On the night of the 28th of that same December, I received a message from my mom saying "your abuelita isn't feeling well." This had happened before, so I sent her good wishes and I hoped for her early recovery. As the night progressed, my mother's messages started to get more and more desperate. "She's really not doing well, maybe you should come here." I checked flight prices and they were all above $3000 for a one way ticket to Brazil due to the holidays. I panicked, locked myself in the bathroom and cried. There aren't enough words to convey how shitty it feels when you're far away from someone you love and they're dying. There just aren't. Tom, trying to help me feel better, proposed playing some drums and singing for her as if in a ceremony. We did it and it felt right - it felt important and meaningful. I still went to sleep crying, and I woke up at 8:20 am with a dream in my head as vivid as any other thing that had ever happened to me in waking life. A yellow canary had flown towards my right hand, landing on my index. I could feel the light weight of its body, its tiny claws grasping my finger. As it stood still inspecting me, I held my breath as to not scare it. After a few seconds it turned its head to look at me with its other eye, and I noticed it was missing. It flew away, I blinked and I was awake. I checked my phone and at 8:00 am my mother had sent another message. "I'm sorry Sol, abuelita Rosa just passed away."

I don't remember what I said to my great-grandmother on that last day, but having noticed my distress she had decided to record a voice message for me. "Solcito, don't worry. I'll be okay. God will help me get out of this one. Please don't worry. I adore you. Everything will be okay. Goodbye my love." I still have her voice message somewhere in my computer and, if I played it, it would sound exactly as it did when I heard it for the first time before going to sleep that night, when I still didn't know that these would be my abuelita Rosa's last words to me.

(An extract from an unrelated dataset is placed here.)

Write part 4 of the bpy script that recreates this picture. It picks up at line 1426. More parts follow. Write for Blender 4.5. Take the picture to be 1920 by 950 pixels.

Now my nightmare of not being with her when she died had become true. For years I felt guilty at not having been there. I didn't go to her funeral either, and I only saw a picture of her lifeless body resting in her open coffin. She was surrounded by hundreds of roses and by the sad faces of my relatives, who had clearly been crying for days. I deleted the picture shortly after, for it was too painful to see. In a way I never had closure, for our goodbye through a screen felt unreal. For a long time there would be something in me that still believed I would find her in her room when I went to Brazil to visit. Going through her things I found I folder where she had kept all of the drawings that I had made for her when I was a kid. The almost 20 year-old papers looked as if time had never passed through them. When she had to move from Spain to Brazil, she had left almost all her clothes and belongings behind, for my family couldn't afford to pay extra for bringing more luggage with them. She brought those drawings with her though, for they had in them something written in clumsy letters that spelled " I love you with all my heart abuelita, you're the best abuelita in the world."

Three years ago in a 14th of July I was doing an offering for her in celebration of her life and of our connection. I played my moon-shaped frame drum as I told her about our plans to find a place to live in Upper Peninsula, Michigan. It wasn't being easy, for it felt like everyone else was trying to do the same and the house prices where skyrocketing, but we were still having fun trying. We went to visit dozens of properties, but places seemed to always be very exciting on paper and utterly disappointing in person. "We're keeping ourselves entertained while we wait, though." I told her I wish she could have heard me sing when she was alive, for the 17-year old Sol that she used to play cards with knew nothing about music then. I finished my small sacred ritual and, going back to my mundane life, I checked my phone. The screen lightened up to show a refreshed page on my Zillow search, and the first listing that appeared had the picture a cute cabin with wooden shingles on its front side, two big screen doors and with trees all around it. "Off-grid, propane fridge, remote." I like to think that my abuelita heard me sing that day, and that she helped me to find this place that I now call home. We might have not believed in the same god, but I do know that she's somewhere taking care of me still.